Saturday, February 2, 2013

February 1st, 2013 - My new birthday...

January 31st 2013 there was a full moon....a time to let go.....and a time of renewal.  There will be no planets in our visible sky until February 23rd to wield their influences.  So this is my opportunity, my time to let go and renew.

I've mourned Him and the love we shared for a year now.  If somehow he were able to read my prose I would tell Him that it doesn't need to be this way.  That I miss my best friend.  That n're a day goes by that something I see, hear, smell, touch or taste doesn't remind me of Him.  I would tell Him that it is he alone for which I care...not his house, or truck or bike or boat....but Him and the way he alone made me feel and the life we shared.  I would tell Him that together there is nothing we could not face or handle.
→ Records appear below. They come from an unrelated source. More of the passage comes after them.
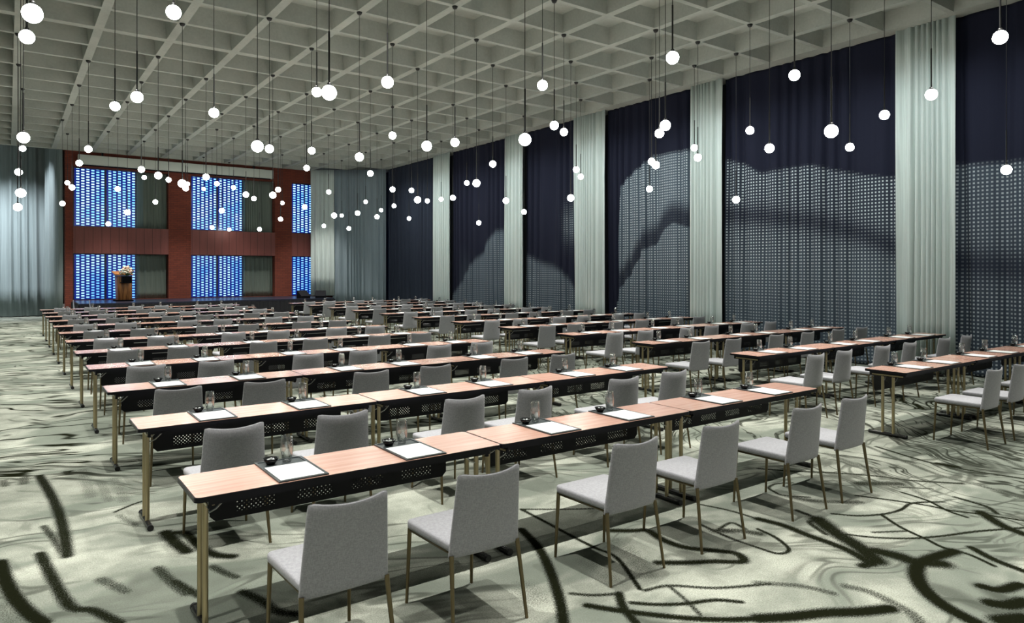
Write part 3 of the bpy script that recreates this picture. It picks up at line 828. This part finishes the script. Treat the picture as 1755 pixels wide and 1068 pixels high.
# flowers standing on the podium shelf
r = empty('flower_arrangement', (3.51, 28.86, 1.438), 0.10); r.scale = (0.85, 1, 0.85)
b = MB(); b.prism([(-0.18, -0.1), (0.18, -0.1), (0.18, 0.1), (-0.18, 0.1)], 0, 0.26); b.build('planter', 'podium_dark', r)
rnd = random.Random(4)
def blob(b, c, rr, n=6):
    pr = [(0.001, -rr), (rr * 0.7, -rr * 0.6), (rr, 0), (rr * 0.75, rr * 0.6), (0.001, rr * 0.85)]
    vs = [(c[0] + p * math.cos(2 * PI * k / n), c[1] + p * math.sin(2 * PI * k / n), c[2] + z) for p, z in pr for k in range(n)]
    b.add(vs, [(i * n + k, i * n + (k + 1) % n, (i + 1) * n + (k + 1) % n, (i + 1) * n + k) for i in range(4) for k in range(n)], True)
bl = MB(); bw = MB(); bg = MB()
for k in range(120):
    th = rnd.uniform(0, 2 * PI); ph_ = math.acos(rnd.uniform(-0.35, 1)); R_ = rnd.uniform(0.75, 1.0)
    c = (0.27 * R_ * math.sin(ph_) * math.cos(th), 0.15 * R_ * math.sin(ph_) * math.sin(th), 0.44 + 0.26 * R_ * math.cos(ph_))
    if k % 4 == 0:
        e = Vector(c) * 1.0
        bg.add([(0, 0, 0.25), (c[0] + 0.03, c[1], c[2]), (c[0] * 1.15, c[1] * 1.15, c[2] + 0.03), (c[0] - 0.03, c[1], c[2])], [(0, 1, 2, 3)])
    elif k % 4 == 1: blob(bw, c, rnd.uniform(0.03, 0.045))
    else: blob(bl, c, rnd.uniform(0.03, 0.05))
bl.build('blossoms', 'petal', r); bw.build('blossoms', 'petal_warm', r); bg.build('leaves', 'leaf', r)
tag(r, 'cream and peach flower arrangement in a black planter on the podium', 'flowers')

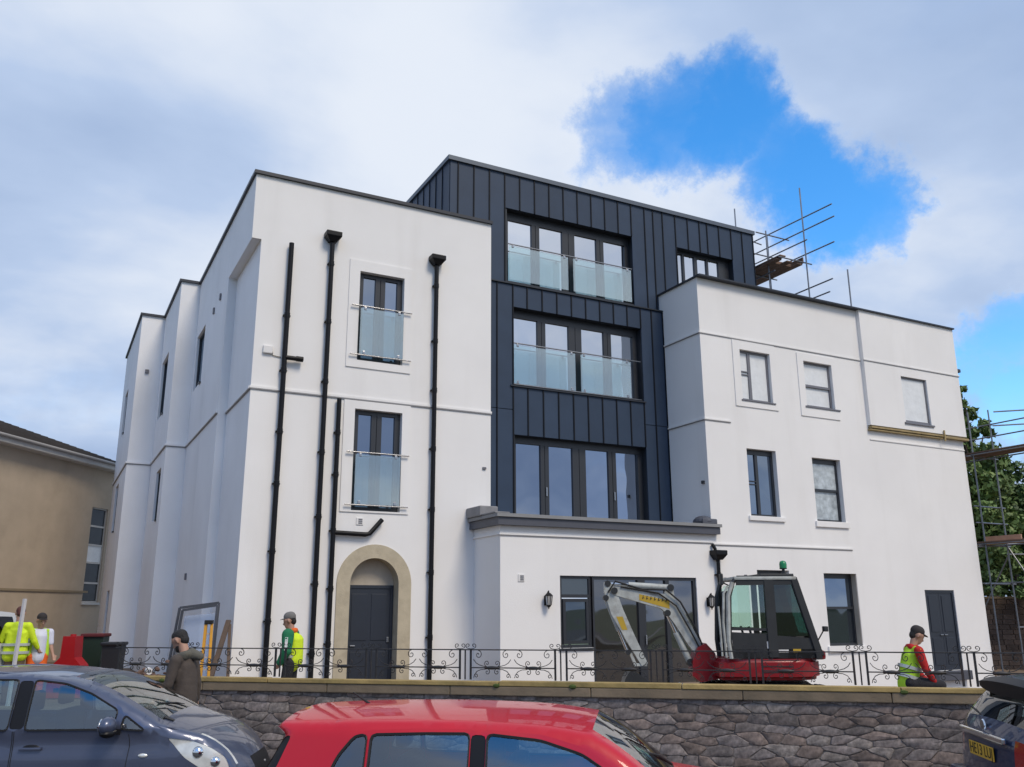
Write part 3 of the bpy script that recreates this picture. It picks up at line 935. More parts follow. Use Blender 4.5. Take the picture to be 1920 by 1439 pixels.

We were like sparrows in flight, always in sync with every turn, even in our sleep. And I would admit that I could not promise Him to love him for the rest of his life....but for certain, I will love Him for the rest of mine.

That being said, I have given myself permission to let go and once again rejoice in the beauty that surrounds me.

I've taken off the necklace of hope that hung around my neck and set aside all images left on display.

January sucked.  I have never been so sick for so long.  My doctor required weekly visits of me to check on my health.  A friend of which I was so fond from high school passed and I had to lay to rest my baby girl.  January sucked. Yet, as I laid awake, tears caressing my cheeks on the night of the 31st. I knew the dawn would bring a new day....and so I decided...February 1st 2013 would be my new birthday.

As I drove to work on the 1st the skies were filled with dark blue clouds left over from the nights
rains.  The corn fields were bare nestled up against the mountain range and the winds were fierce.  Yet, the sun was breaking through shining brilliantly in the east.  And there they were...thousands of 
snow geese fighting the winds unable to fly in formation....some hugging the mountain range low in 
the sky, others brilliant white against the dark blue clouds, but all of them glittering and shining as 
the sun reflected off their wings.  I stood outside the school watching, not caring if I was going to be 
late.



 All that adversity that they were up against, and yet they glowed and shimmered and never stopped  trying to fly against the winds.

After work I caught up with my trainer and today walked nearly five miles in seventeen degree weather feeling better than I have in a very long time.

I don't know where my new path will lead me, but I do know that worrying about tomorrow takes the strength out of today.  Today I was strong.

Happy Birthday to Me.

3 comments:

Owl said...

Happy Birthday, Dragonfly! May your renewed life be filled with joy and laughter, health and happiness :-))) and may the life and love you have left behind be replaced with something stronger and more beautiful than you could ever imagine!

lime said...

happy belated birthday to you indeed. there is a time to mourn and a time for comfort. now that your mourning has mostly passed may you be reborn to joy. wishing you only blessings.

~Dragonfly~* said...

Thank you...my only two readers :) for your heartfelt wishes and support.